Design/methodology/approach
FSW was carried out using the L-9 orthogonal array of welding parameters generated using the Taguchi approach. Visual inspection and radiography testing were conducted to detect the surface and volume defects, respectively. Taguchi analysis was carried out to get optimised welding parameters for tensile testing. The microstructural analysis was carried out for the specimen possessing maximum tensile strength and the obtained grain structures were compared with the microstructure results of the base material. The peak process temperatures were noted and time-temperature plots were analysed for the varying parameters. The maximum value of hardness was recorded and analysed.
Findings
Visual inspection and radiography testing confirmed defect-free joints. The maximum tensile strength achieved was 84.44 MPa with 64.95 per cent efficiency.
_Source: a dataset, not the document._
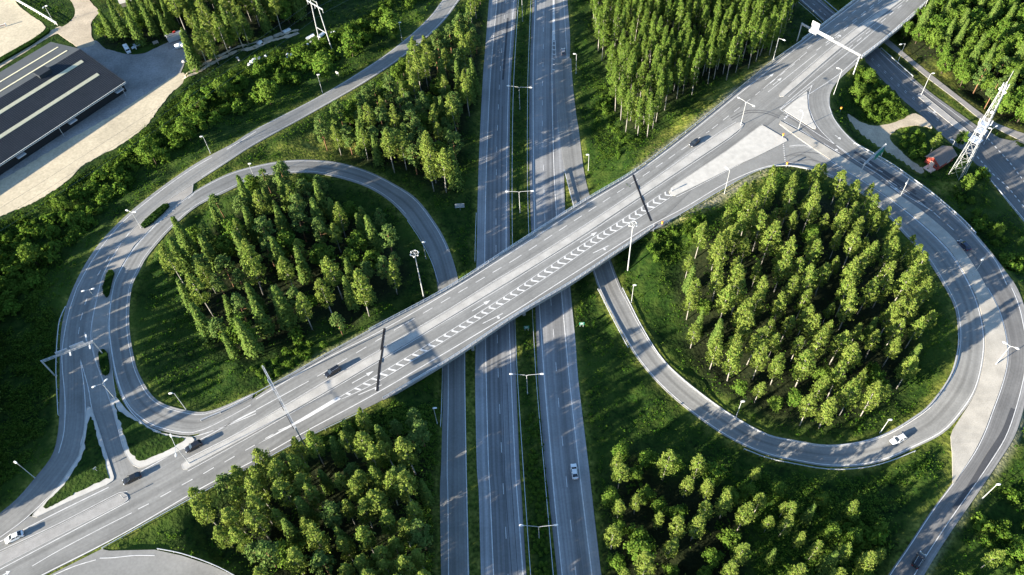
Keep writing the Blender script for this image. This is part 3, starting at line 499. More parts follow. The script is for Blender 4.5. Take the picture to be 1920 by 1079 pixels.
def dashes(a, b, dash=(3.4, 6.4), w_=.2, z=ZU):
    A, B = U(*a, z), U(*b, z); L_ = np.linalg.norm(B-A); t = (B-A)/L_; d = 0
    while d < L_:
        p, q = A+t*d, A+t*min(d+dash[0], L_); s_ = np.array([t[1], -t[0], 0])*w_/2; up = np.array([0, 0, DZ]); PT.add([p-s_+up, p+s_+up, q+s_+up, q-s_+up], [(0, 1, 2, 3)]); d += dash[1]
dashes((595, 706), (760, 607)); dashes((759, 608), (962, 489)); dashes((962, 489), (1200, 334)); dashes((1205, 331), (1330, 246)); dashes((1335, 242), (1420, 176)); dashes((1425, 172), (1500, 112)); dashes((1513, 92), (1640, -8)); dashes((1531, 95), (1660, -8)); dashes((1548, 26+60), (1690, -28)); dashes((1590, 92), (1640, 51), (3.4, 6.4)); dashes((1652, 42), (1720, -14))
line([(1420, 176), (1513, 98)], .18); line([(1440, 173), (1531, 101)], .18); line([(1462, 205), (1500, 172), (1590, 99), (1655, 45)], .18)

line([(1500, 188), (1570, 142), (1610, 108), (1660, 70), (1710, 26), (1738, 2), (1790, -40)], .2)
line([(1463, 182), (1490, 159), (1558, 101)], .14); line([(1478, 182), (1500, 162), (1568, 102), (1662, 28), (1702, -4)], .14); line([(1484, 153), (1556, 91), (1618, 42), (1660, 11)], .14)
# painted wedge and chevrons between the lanes of the bridge
line([(522, 808), (560, 790), (635, 747)], .2); line([(480, 839), (500, 828), (522, 808)], .2) if False else None
w0, w1, w2, w3 = U(500, 823, ZU), U(632, 745, ZU), U(640, 748, ZU), U(514, 815, ZU); PT.add([p+[0, 0, DZ+.003] for p in (U(482, 834, ZU), U(578, 784, ZU), w2, w1)], [(0, 1, 2, 3)])
line([(635, 746), (690, 714), (745, 681), (850, 617), (960, 547), (1067, 475), (1185, 400), (1240, 364)], .16); line([(640, 749), (705, 718), (805, 657), (960, 561), (1040, 510), (1115, 459), (1210, 401), (1256, 371)], .16)
cu = catmull(UA([(650, 738), (745, 683), (850, 620), (960, 551), (1067, 480), (1185, 407), (1248, 366)], ZU), .5); cs = np.r_[0, np.cumsum(np.linalg.norm(np.diff(cu, axis=0), axis=1))]
upc = catmull(UA([(640, 743), (745, 681), (850, 617), (960, 547), (1067, 475), (1185, 400), (1250, 358)], ZU), .5); loc = catmull(UA([(640, 749), (705, 718), (805, 657), (960, 561), (1040, 510), (1115, 459), (1210, 401), (1260, 369)], ZU), .5)
for k in range(46):
    d = cs[-1]*k/45; p = np.array([np.interp(d, cs, cu[:, i]) for i in range(3)]); q = np.array([np.interp(d+.5, cs, cu[:, i]) for i in range(3)])-np.array([np.interp(d-.5, cs, cu[:, i]) for i in range(3)])
    t = q/np.linalg.norm(q); n_ = np.array([-t[1], t[0], 0]); hw = max(.25, abs(np.min(np.linalg.norm(upc-p, axis=1)))-.14); hl = max(.25, abs(np.min(np.linalg.norm(loc-p, axis=1)))-.14); up = np.array([0, 0, DZ+.005])
    for h_, sg in ((hw, 1), (hl, -1)):
        a0 = p-t*.35; PT.add([a0+up, a0+t*.68+up, p+n_*sg*h_+t*(.68+h_*.8-.35)+up, p+n_*sg*h_+t*(h_*.8-.35)+up], [(0, 1, 2, 3) if sg < 0 else (3, 2, 1, 0)])
for a, b, tn in (((660, 719), (701, 696), 0), ((672, 741), (716, 722), 1), ((885, 584), (920, 563), 0), ((905, 607), (943, 588), 1), ((1088, 455), (1120, 435), 0), ((1112, 475), (1141, 461), 1), ((1435, 150), (1451, 138), 0), ((1449, 160), (1466, 146), 0), ((1570, 72), (1577, 66), 0), ((0, 1082), (20, 1071), 0), ((1545, 270), (1575, 288), -1), ((1566, 254), (1577, 262), 0)): arrow(a, b, turn=tn)
# right-hand junction
line([(1463, 206), (1513, 168), (1525, 158)], .2); line([(1463, 206), (1500, 230), (1540, 256), (1570, 274), (1592, 290)], .2); line([(1524, 158), (1517, 175), (1516, 188), (1517, 202), (1522, 217), (1530, 234), (1545, 252), (1570, 275), (1600, 298), (1650, 330), (1692, 362), (1748, 396)], .2)
line([(1461, 234), (1485, 252), (1512, 271), (1545, 294), (1580, 316), (1647, 359), (1702, 399), (1752, 442), (1790, 484), (1821, 540)], .2); line([(1470, 228), (1500, 244), (1540, 270), (1570, 290), (1615, 319), (1685, 367), (1740, 407), (1789, 452), (1826, 502), (1849, 541)], .2)
line([(1555, 200), (1563, 222), (1583, 249), (1612, 276), (1655, 304), (1700, 333), (1750, 369), (1800, 413), (1842, 460), (1868, 492), (1888, 535)], .2); line([(1360, 288), (1425, 240), (1428, 234), (1476, 264), (1380, 312), (1300, 354), (1268, 370)], .16, curve=False)
for k in range(11): a = (1467.3+.35*k, 268.5+3.4*k); line([a, (a[0]+2.6, a[1]+.4)], .32)
for k in range(4): a = (1470.5+3*k, 224-3.2*k); line([a, (a[0]+1.8, a[1]-2)], .6)
for d in ((1640, 339, 1655, 349), (1667, 339, 1682, 349), (1688, 352, 1706, 364), (1671, 350, 1686, 360), (1722, 377, 1736, 388), (1751, 399, 1763, 410), (1776, 421, 1788, 432), (1655, 323, 1648, 319)): line([d[:2], d[2:]], .18)
arrow((1669, 349), (1686, 362), turn=-1); line([(1615, 297), (1635, 311)], .18)
# left junction and outer ramps
line([(144, 540), (128, 590), (117, 652), (117, 690), (122, 752), (120, 810), (110, 850)], .22); line([(480, 247), (435, 275), (375, 308), (325, 341), (275, 379), (230, 417), (196, 456), (167, 498), (144, 540)], .22)
line([(150, 672), (157, 720), (160, 764), (157, 810), (152, 830), (147, 856), (110, 911), (50, 971), (0, 1008)], .2); line([(150, 672), (165, 725), (172, 765), (187, 811), (213, 898)], .2)
for a, b in (((243, 435), (236, 445)), ((227, 456), (216, 467)), ((205, 481), (198, 492)), ((189, 507), (183, 517)), ((163, 560), (159, 572)), ((155, 587), (151, 601)), ((149, 614), (147, 627)), ((159, 624), (162, 640))): line([a, b], .2)
line([(480, 771), (420, 800), (360, 820), (330, 817)], .2); line([(480, 776), (432, 796), (400, 808)], .2); line([(207, 752), (222, 808), (234, 848), (255, 876)], .14)
line([(187, 1047), (215, 1046), (250, 1042), (290, 1042)], .2); line([(100, 1079), (140, 1062), (180, 1050)], .2)
line([(361, 349), (311, 381), (261, 420), (229, 455), (199, 504), (186, 541), (171, 616), (175, 662), (194, 717), (206, 752)], .2); line([(363, 365), (303, 413), (253, 465), (223, 513), (212, 541), (204, 602), (208, 652), (220, 713), (240, 764), (272, 797), (302, 811)], .2)
o_ = PT.build('road_markings', M['paint'], kind='structure')
PL = MB()                                  # ramps and motorway
for px in ([(935.5, -60), (931.8, 0), (925, 76), (918.6, 158), (912, 316), (909, 474), (910, 560), (910.4, 640), (911.8, 718), (916, 876), (918.7, 921), (925.5, 1079), (930, 1150)], [(970, -60), (964, 0), (957.8, 76), (953.7, 158), (950, 316), (949.3, 474), (952, 560), (954.7, 610), (958.8, 718), (966, 876), (969, 921), (980.8, 1079), (986, 1150)],
           [(1008, -60), (1004, 0), (1001, 80), (999.6, 158), (1000.3, 316), (1002, 395), (1004, 474), (1011, 570), (1021.3, 718), (1035, 876), (1038.3, 921), (1054.2, 1079), (1062, 1150)], [(1040, -60), (1038, 0), (1035.7, 76), (1035, 158), (1038.6, 316), (1043.8, 410), (1047.5, 474), (1054.6, 570), (1068.2, 718), (1085.8, 876), (1090.8, 921), (1110, 1079), (1119, 1150)]): line(px, .26, 0., PL)
line([(1041, 76), (1045, 158), (1050, 217), (1056, 275), (1061, 310)], .2, 0., PL); line([(1056, -20), (1058, 20), (1063, 102), (1066.5, 158), (1074, 231), (1085.5, 310), (1096, 355)], .2, 0., PL)
PL.add([U(x, y, 0)+np.array([0, 0, .05]) for x, y in ((1036.6, -40), (1039.2, -40), (1040.8, 76), (1035.8, 76))], [(0, 1, 2, 3)])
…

The optimised parameters obtained using Taguchi analysis for tensile testing were 1,500 rpm, 1° and 50 mm/min. Microstructure analysis for the specimen possessing maximum tensile strength revealed fine and equiaxed grains in the nugget zone. Time-temperature plots suggested the maximum temperature of 389 °C on the advancing side. A maximum hardness value of 36.4 HV was obtained in the nugget zone.
Originality/value
As per the knowledge of the authors, this study is the first attempt for the detailed experimental analysis on the FSW of this particular aluminium alloy AA 8011-h14.